My family refuses to conduct road trips in silence, so when my grandmother and I were preparing for our drive to DC, I headed to the library to pick out an audiobook for our trip. I prefer nonfiction audiobooks, and I found a great selection on the YA audiobook shelf of my local library.
Victoria: The Portrait of a Queen by Catherine Reef is a well-done look at Queen Victoria’s entire life, from her birth to her ascension to the throne, her marriage, her children and grandchildren, and her eventual death in 1901 after sitting on the throne for over 60 years. Interspersed between well-woven prose are excerpt from writings by the Queen and about the Queen, novels of the time, newspaper clippings, et cetera.
The audiobook was well narrated by a nice British voice actress and had a very soothing voice for the most part, though the strange rasp she adapted for male voices, and elderly voices, felt very odd. She also did an American accent that just felt mildly offensive, but overall she did a great job.

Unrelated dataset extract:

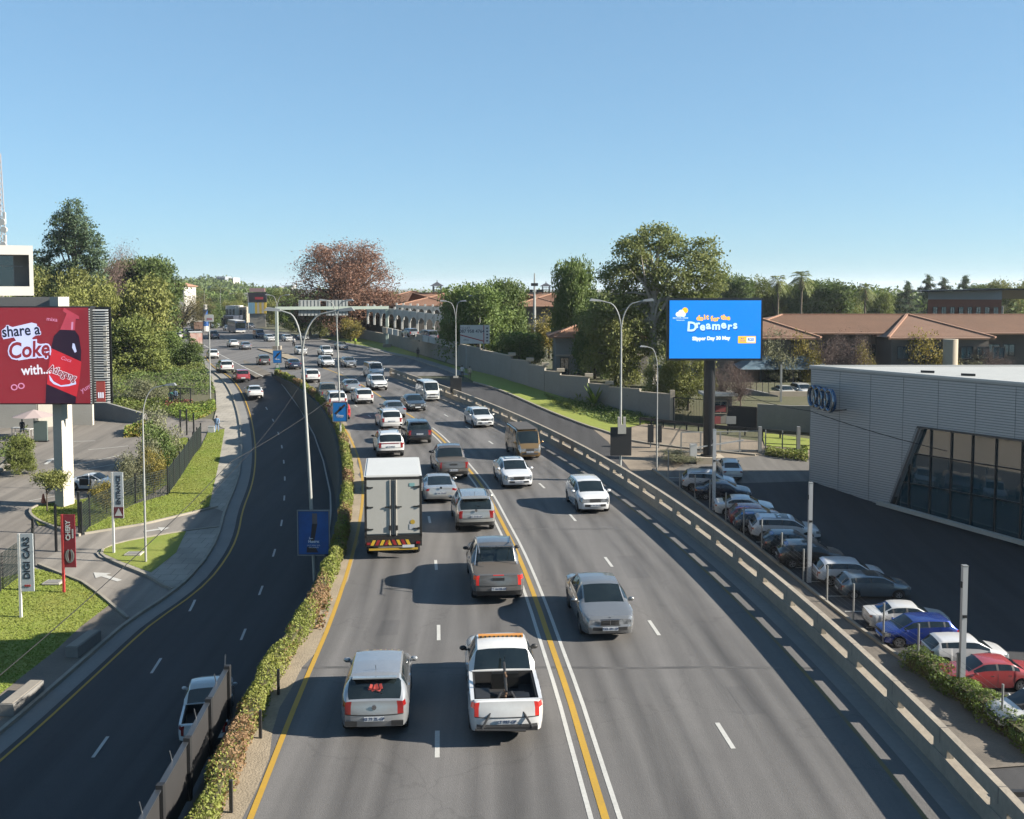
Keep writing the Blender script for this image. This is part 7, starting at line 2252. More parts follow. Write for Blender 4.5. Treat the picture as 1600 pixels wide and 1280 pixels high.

This book is short, less than 5 hours long, but you’ll learn a lot about Queen Victoria’s life, from how she became Queen (family politics, scoundrels, the work) to what life was like in Victorian England in workhouses to her political dealings with various prime ministers and her devoted love to her husband, Albert. I loved seeing how she handled her many children so differently and what was expected and allowed of each of them, from the heir to the throne to the many spares and even a daughter she didn’t want to let marry so she could keep her company!